The popularity of “Duck Dynasty” largely stems from its ability to credibly portray the Christian faith and familial love of the Louisiana-based Robertson clan.

Andy Greenwald, who reports about television for the sports and entertainment website Grantland, recently watched his first episode of “Duck Dynasty.” In his article “All It’s Quacked Up to Be,” he wrote, “I expected artificial sweetener and was surprised to find real sugar.”

“(The show’s) unpreachy but insistent message of Christianity and family values and its refusal to equate the simple life with being simple-minded (is) anachronistic,” Greenwald continued. “It's a delicate line … but the truth is, no one, not the shock merchants at Fox or the boundary-pushers at HBO, has ever been able to tamper with television's universal secret sauce: We like watching people who like each other; we're only able to truly invest in a show that is invested in the relationships between its characters; and all successful series are, in essence, about family.”

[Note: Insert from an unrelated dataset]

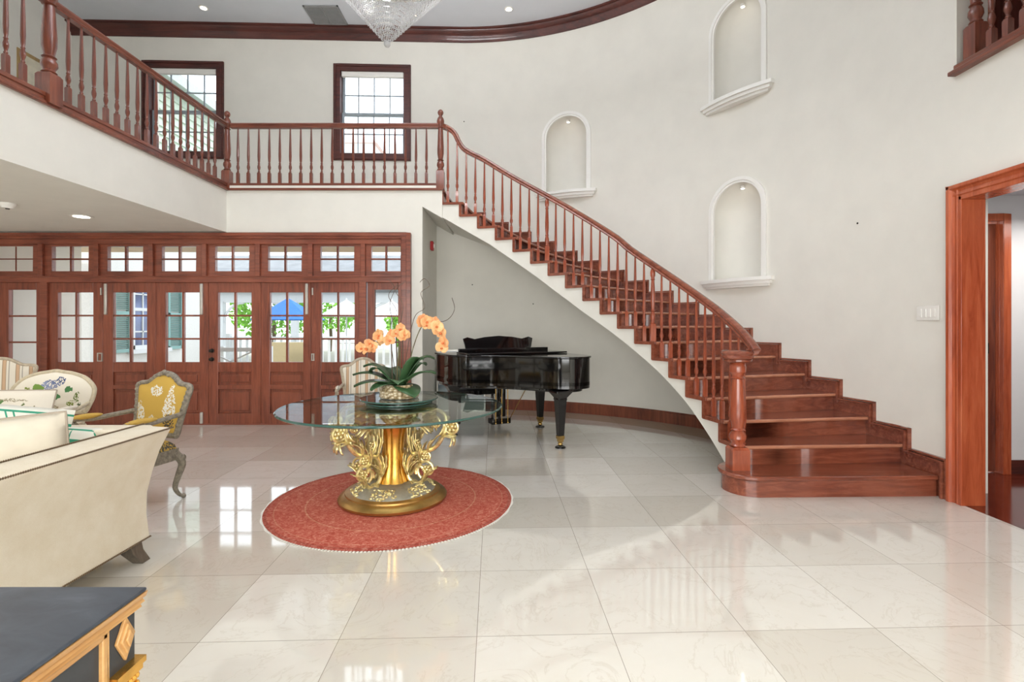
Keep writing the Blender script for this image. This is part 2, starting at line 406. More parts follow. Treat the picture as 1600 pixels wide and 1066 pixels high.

Earlier this month the Deseret News’ Sarah Petersen reported, “The Robertson family hasn't been shy about living their faith on their hit TV reality show, ‘Duck Dynasty.’ In fact, the show has become known for ending each episode at the dinner table as a family, in prayer.”

The Christian Post recently published an article that revisited an Aug. 1 interview in which two of the stars of “Duck Dynasty,” Jase and Missy Robertson, spoke openly about their belief in and adherence to abstinence before marriage.

“We were both virgins when we got married until our wedding night,” Jase Robertson said. “We decided to do it God's way and basically had a godly agreement that we would help each other get to heaven.”

The Washington Post reported Thursday that the “Duck Dynasty” viewership skews heavily toward a GOP demographic: “Republicans were about 50 percent more likely to tune in to the season premiere than Democrats, and Republicans who always vote in statewide elections were almost twice as likely to tune in than were Democrats.”